Il quesito sopra riportato ha carattere del tutto generico, sostanzialmente non correlato ai termini della controversia e non corrisponde quindi a quanto previsto dal cit.art. del codice di rito.

Il terzo motivo di ricorso denunzia nullità della sentenza in relazione alla necessità di pronunziare justa alligata et probata e si conclude con il seguente quesito: “dica la Corte se il giudice di appello possa decidere o meno questioni non prospettategli dalle parti”.

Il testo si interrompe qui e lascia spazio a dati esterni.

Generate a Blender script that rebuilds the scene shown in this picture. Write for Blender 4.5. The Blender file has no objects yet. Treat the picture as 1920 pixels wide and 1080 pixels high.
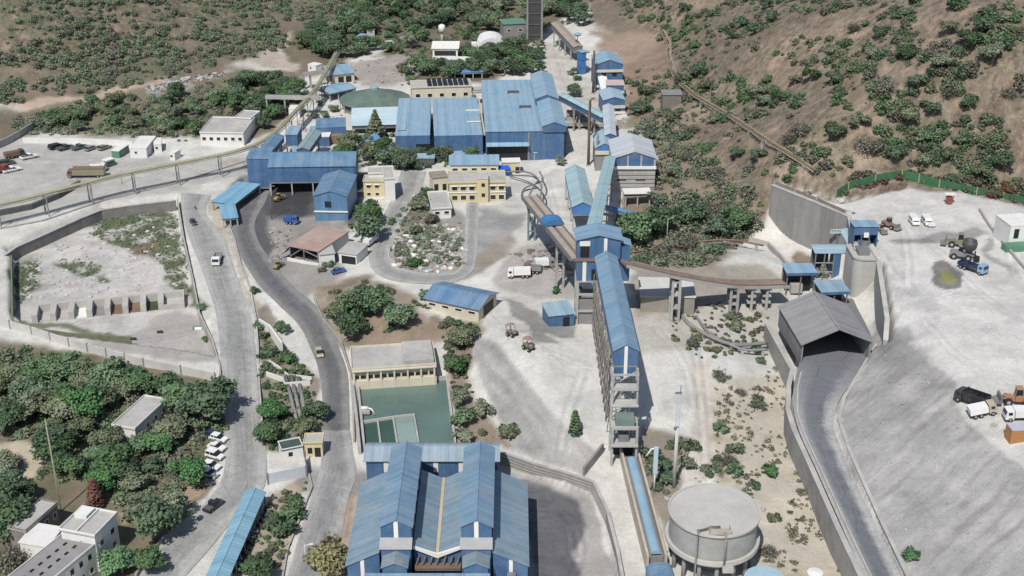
import bpy, bmesh, math, random
import numpy as np
from mathutils import Vector, Matrix
R = math.radians
S = bpy.context.scene
COL = S.collection
# ------------------------------------------------------------------ camera, sky, sun
CAM_H, TILT, FOC = 150.0, R(25), 2400.0
cam_d = bpy.data.cameras.new('camera'); cam = bpy.data.objects.new('camera', cam_d); COL.objects.link(cam)
cam.location = (0, 0, CAM_H); cam.rotation_euler = (R(90) - TILT, 0, 0)
cam_d.sensor_width = 36; cam_d.lens = 36 * FOC / 1920; cam_d.clip_end = 6000; cam_d.clip_start = 1
S.camera = cam
SUN_EL, SUN_AZ = R(53), math.atan2(-0.94, -0.33)          # direction TO the sun, from +X counter-clockwise
sun_d = bpy.data.lights.new('sun', 'SUN'); sun_d.energy = 4.4; sun_d.angle = R(0.5); sun_d.color = (1, 0.965, 0.91)
sun = bpy.data.objects.new('sun', sun_d); COL.objects.link(sun); sun.location = (0, 0, 400)
sdir = Vector((math.cos(SUN_EL) * math.cos(SUN_AZ), math.cos(SUN_EL) * math.sin(SUN_AZ), math.sin(SUN_EL)))
sun.rotation_euler = sdir.to_track_quat('Z', 'Y').to_euler()
wd = bpy.data.worlds.new('World'); S.world = wd; wd.use_nodes = True
nt = wd.node_tree; bg = nt.nodes['Background']
sky = nt.nodes.new('ShaderNodeTexSky'); sky.sky_type = 'NISHITA'; sky.sun_disc = False
sky.sun_elevation = SUN_EL; sky.sun_rotation = R(90) - SUN_AZ
nt.links.new(sky.outputs[0], bg.inputs[0]); bg.inputs[1].default_value = 0.10
S.view_settings.view_transform = 'Standard'; S.view_settings.look = 'None'
S.view_settings.exposure = 0.0; S.view_settings.gamma = 1; S.view_settings.use_curve_mapping = False
S.cycles.max_bounces = 5; S.cycles.diffuse_bounces = 2; S.cycles.glossy_bounces = 2; S.cycles.transparent_max_bounces = 4
ST, CT = math.sin(TILT), math.cos(TILT)
rng = random.Random(11); nrng = np.random.default_rng(7)

# ------------------------------------------------------------------ photo pixel (1920 x 1080) <-> place
def W(px, py, z=0.0):
    u = (px - 960) / FOC; v = (540 - py) / FOC
    t = (z - CAM_H) / (-ST + v * CT)
    return Vector((u * t, (CT + v * ST) * t, z))
def proj(x, y, z):
    dep = y * CT - (z - CAM_H) * ST; up = y * ST + (z - CAM_H) * CT
    return 960 + FOC * x / dep, 540 - FOC * up / dep
def z_at(p, py):                      # height over point p that shows at picture row py
    v = (540 - py) / FOC
    return CAM_H + p.y * (v * CT - ST) / (CT + v * ST)
# ------------------------------------------------------------------ numpy noise
def vnoise(x, y, seed=0):
    xi = np.floor(x).astype(np.int64); yi = np.floor(y).astype(np.int64); fx = x - xi; fy = y - yi
    def h(a, b):
        n = (a * 374761393 + b * 668265263 + seed * 144665) & 0x7fffffff
        n = ((n ^ (n >> 13)) * 1274126177) & 0x7fffffff
        return ((n ^ (n >> 16)) & 0xffff) / 65535.0
    sx = fx * fx * (3 - 2 * fx); sy = fy * fy * (3 - 2 * fy)
    a = h(xi, yi) * (1 - sx) + h(xi + 1, yi) * sx; b = h(xi, yi + 1) * (1 - sx) + h(xi + 1, yi + 1) * sx
    return (a * (1 - sy) + b * sy) * 2 - 1
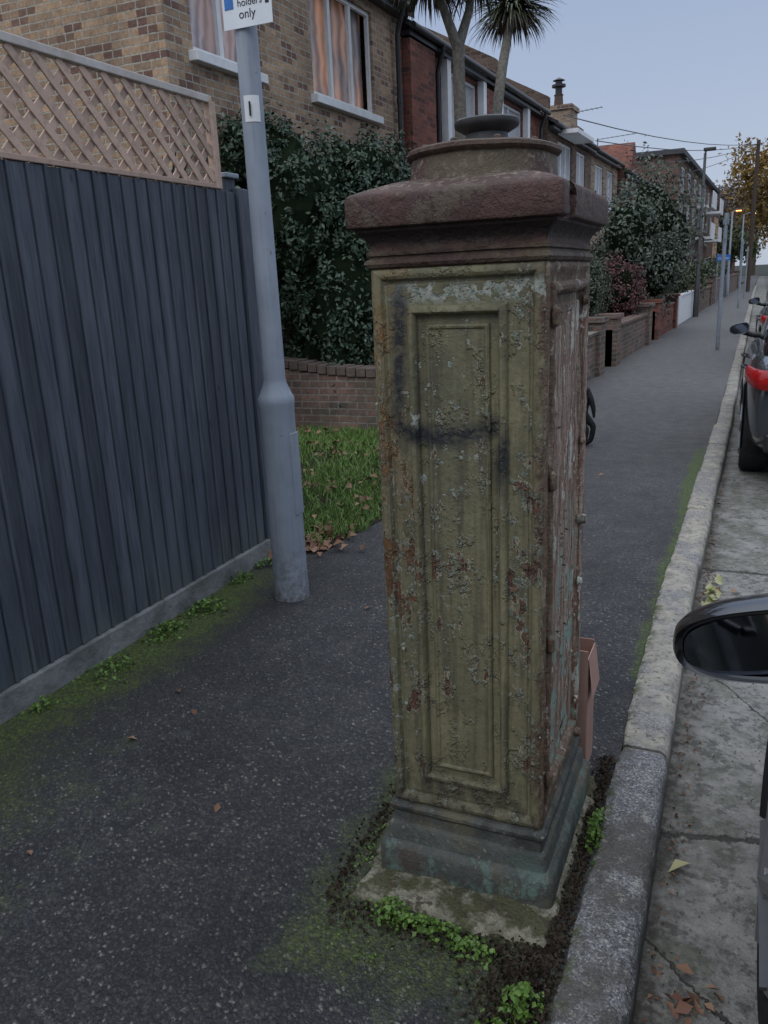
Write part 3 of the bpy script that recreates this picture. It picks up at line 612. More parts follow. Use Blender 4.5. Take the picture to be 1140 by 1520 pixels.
# ---------------------------------------------------------------- houses
def facade(g,y0,y1,z0,z1,holes,depth=.1,m=0,fr=H):
    ys=sorted({y0,y1}|{h[0] for h in holes}|{h[1] for h in holes}); zs=sorted({z0,z1}|{h[2] for h in holes}|{h[3] for h in holes})
    for a,b in zip(ys[:-1],ys[1:]):
        for c,d in zip(zs[:-1],zs[1:]):
            if any(h[0]<=a and b<=h[1] and h[2]<=c and d<=h[3] for h in holes): continue
            g.add([fr(0,a,c),fr(0,b,c),fr(0,b,d),fr(0,a,d)],[(0,1,2,3)],m)
    for a,b,c,d in holes:
        g.add([fr(0,a,c),fr(0,b,c),fr(0,b,d),fr(0,a,d),fr(-depth,a,c),fr(-depth,b,c),fr(-depth,b,d),fr(-depth,a,d)],[(0,1,5,4),(1,2,6,5),(2,3,7,6),(3,0,4,7)],m)
def window(par,a,b,c,d,x=-.06,bars=2,lit=None,off=0):
    F=lambda p,q,r:H(p+off,q,r)
    g=G(); t=.05
    g.box(x-.03,x+.02,a,a+t,c,d,fn=F); g.box(x-.03,x+.02,b-t,b,c,d,fn=F); g.box(x-.03,x+.02,a+t,b-t,d-t,d,fn=F); g.box(x-.03,x+.02,a+t,b-t,c,c+t*1.3,fn=F)
    for k in range(1,bars): yy=a+(b-a)*k/bars; g.box(x-.03,x+.015,yy-.035,yy+.035,c+t*1.3,d-t,fn=F)
    g.out("window_frame",white,par)
    g=G(); g.box(-.02,.10,a-.08,b+.08,c-.10,c-.002,fn=F); bevel(g.out("window_sill",white,par),.008)
    mt={'c':curt,'r':curt2,'n':netc,None:glass}[lit]; xg=x-.12 if lit in('c','r') else x-.02
    g=G(); g.add([F(xg,a,c),F(xg,b,c),F(xg,b,d),F(xg,a,d)],[(0,1,2,3)]); g.out("curtain" if lit else "glazing",mt,par)
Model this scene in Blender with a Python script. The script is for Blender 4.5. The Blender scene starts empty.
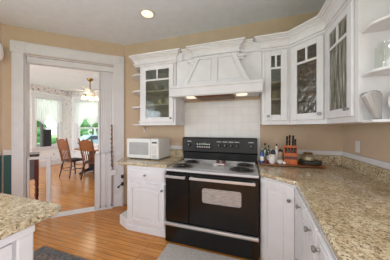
import bpy, bmesh, math, random
from mathutils import Matrix, Vector
random.seed(7)
C = bpy.context.scene
COL = C.collection
R = math.radians

# ------------------------------------------------------------------ camera
cam_d = bpy.data.cameras.new('camera')
cam_d.sensor_width = 36.0
cam_d.lens = 36.0 * 171.0 / 390.0
cam_d.shift_y = -2.0 / 390.0
cam_d.clip_start = 0.02
cam = bpy.data.objects.new('camera', cam_d)
COL.objects.link(cam)
cam.location = (0, 0, 1.39)
cam.rotation_euler = (R(90), 0, R(17.78))
C.camera = cam

# ------------------------------------------------------------------ world, sun, lights, exposure
w = bpy.data.worlds.new('sky'); C.world = w
w.use_nodes = True
nt = w.node_tree
bg = nt.nodes['Background']
bg.inputs[0].default_value = (0.96, 0.98, 1.0, 1)
bg.inputs[1].default_value = 1.9
sun_d = bpy.data.lights.new('sun', 'SUN'); sun_d.energy = 2.0; sun_d.angle = R(4); sun_d.color = (1, .96, .9)
sun = bpy.data.objects.new('sun', sun_d); COL.objects.link(sun)
sun.rotation_euler = (R(38), 0, R(20))

def area(name, loc, rot, sx, sy, power, col=(1, 1, 1)):
    d = bpy.data.lights.new(name, 'AREA'); d.shape = 'RECTANGLE'; d.size = sx; d.size_y = sy
    d.energy = power; d.color = col
    o = bpy.data.objects.new(name, d); COL.objects.link(o)
    o.location = loc; o.rotation_euler = rot
    return o
# area lights added at invented, unseen windows to fill the kitchen and dining room
area('window_light', (-0.9, -1.82, 1.35), (R(96), 0, 0), 3.2, 1.9, 6, (.73, .86, 1.0))
area('window_light', (-3.32, -0.6, 1.25), (R(90), 0, R(-90)), 1.7, 1.5, 37, (.73, .86, 1.0))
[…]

Anche tale quesito si presta alle considerazioni svolte a proposito del secondo motivo di ricorso. I rilievi svolti al riguardo nella memoria non possono in alcun modo indurre a diversa conclusione. Essi non dimostrano affatto che i due quesiti sopra riportati sono – come dovrebbero essere – strettamente collegati alla fattispecie concreta e idonei, in tal senso, ad esprimere una regula juris suscettibile di ulteriore applicazione, per tale dovendosi intendere non una regola del tutto astratta e quindi applicabile solo dopo il necessario confronto con i fatti (quale in termini quasi paradigmatici è quella espressa in particolare nel secondo quesito, che altro non è se non un diverso modo di fraseggiare l’art. 112 c.p.c. in relazione al giudizio di appello) ma una vera e propria regola del caso, suscettibile di conferma in relazione a casi futuri simili a quello in relazione al quale essa è stata espressa.

In conclusione, data l’inammissibilità delle censure in esso contenute, il ricorso va rigettato, con condanna della parte ricorrente alle spese.

PQM

rigetta il ricorso; condanna i ricorrenti alle spese in Euro 30,00 oltre ad Euro 2000,00 per onorari, nonchè accessori di legge.

Così deciso in Roma, il 18 gennaio 2010.